A detailed comparative analysis tends to position one tool over another, which may shift the emphasis away from our intended contribution—namely, providing a replicable and adaptable framework for integrating BIM with immersive technologies. By outlining the technical workflow and implementation using both Unreal Engine and Unity 3D, we aim to offer a foundation upon which future researchers and practitioners can assess, extend, or tailor these tools based on their specific needs or project contexts.

That said, we believe our presented methodology provides enough technical depth and transparency to support future comparative studies, and we encourage such investigations as valuable next steps in advancing BIM–VR integration in metaverse applications.

That said, based on your suggestion, we have clarified our rationale for selecting Unreal Engine over Twinmotion and Unity 3D. These justifications have been added and elaborated in lines 402–428 and 479–486 of the revised manuscript to enhance transparency regarding our technical choices.

Tabular and Visual Data Representation

Thank you for your feedback regarding the clarity and formatting of the tables.
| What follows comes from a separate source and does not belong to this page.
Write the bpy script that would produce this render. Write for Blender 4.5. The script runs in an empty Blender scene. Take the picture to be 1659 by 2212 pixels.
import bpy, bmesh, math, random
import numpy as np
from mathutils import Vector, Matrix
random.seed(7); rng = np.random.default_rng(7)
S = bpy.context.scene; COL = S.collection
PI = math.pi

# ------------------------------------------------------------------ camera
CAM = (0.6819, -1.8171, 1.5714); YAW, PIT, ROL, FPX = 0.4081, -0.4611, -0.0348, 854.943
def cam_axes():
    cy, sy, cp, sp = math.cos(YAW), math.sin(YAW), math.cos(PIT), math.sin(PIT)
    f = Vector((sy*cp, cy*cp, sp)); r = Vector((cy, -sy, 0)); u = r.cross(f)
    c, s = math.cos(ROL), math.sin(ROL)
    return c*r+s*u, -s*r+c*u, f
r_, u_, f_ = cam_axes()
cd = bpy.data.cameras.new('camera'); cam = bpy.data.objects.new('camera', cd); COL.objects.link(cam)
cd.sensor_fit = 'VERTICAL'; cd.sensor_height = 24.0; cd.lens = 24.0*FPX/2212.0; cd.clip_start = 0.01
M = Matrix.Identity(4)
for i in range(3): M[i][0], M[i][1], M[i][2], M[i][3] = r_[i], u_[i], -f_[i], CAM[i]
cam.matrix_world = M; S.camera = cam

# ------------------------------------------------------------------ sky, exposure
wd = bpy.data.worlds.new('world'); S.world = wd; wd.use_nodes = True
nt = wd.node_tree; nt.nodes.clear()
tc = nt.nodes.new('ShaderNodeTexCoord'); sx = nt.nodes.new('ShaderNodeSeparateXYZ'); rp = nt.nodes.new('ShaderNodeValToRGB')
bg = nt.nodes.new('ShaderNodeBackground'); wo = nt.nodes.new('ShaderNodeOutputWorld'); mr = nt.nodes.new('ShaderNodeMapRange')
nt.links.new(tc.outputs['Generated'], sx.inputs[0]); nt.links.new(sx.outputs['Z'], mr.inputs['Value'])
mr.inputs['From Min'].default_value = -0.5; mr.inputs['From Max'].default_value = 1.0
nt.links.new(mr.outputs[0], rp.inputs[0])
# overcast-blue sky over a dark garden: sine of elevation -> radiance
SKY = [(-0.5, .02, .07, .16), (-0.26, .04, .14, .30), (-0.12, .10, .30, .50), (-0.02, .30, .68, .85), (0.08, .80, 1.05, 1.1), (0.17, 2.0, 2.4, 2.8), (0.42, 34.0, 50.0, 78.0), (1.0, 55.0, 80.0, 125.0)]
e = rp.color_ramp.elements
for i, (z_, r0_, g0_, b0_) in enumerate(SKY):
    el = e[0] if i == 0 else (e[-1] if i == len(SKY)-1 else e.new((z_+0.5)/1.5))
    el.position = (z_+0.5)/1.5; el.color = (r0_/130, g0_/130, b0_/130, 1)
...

In response, we have made several improvements to enhance the interpretability and presentation of our data.

Specifically, Table 1 and Table 3 have been replaced with Figures 11 and 12 (a), (b), and (c). These visualizations were introduced to present the same essential information in a more intuitive and accessible format, addressing the need for improved clarity and visual comprehension.

Additionally, Table 2 has been revised with improved formatting and the inclusion of numerical data to better support interpretation. We have also updated the title to be more descriptive, ensuring that its content is immediately clear to readers.

User Evaluation Scope

Thank you for highlighting this important point. We agree that the current user testing phase is limited in terms of sample size and session duration. As noted in the manuscript, this initial evaluation was intended as a proof of concept to validate the technical feasibility and collaborative functionality of the proposed BIM-VW environment.

Security and Data Management and Performance Metrics
Based on your valuable suggestion, we have revised the manuscript to include additional detail regarding the system metrics used during evaluation. These additions are now presented in lines 668 to 674, offering greater transparency into the testing process and system usage data.

Furthermore, to address the broader implications of deploying such environments in real-world applications, we have also introduced a preliminary discussion on potential security considerations within metaverse-based collaborative platforms. This conceptual framing is included in lines 716 to 732 and is intended as a foundation for future research on secure multi-user interaction in immersive AEC workflows.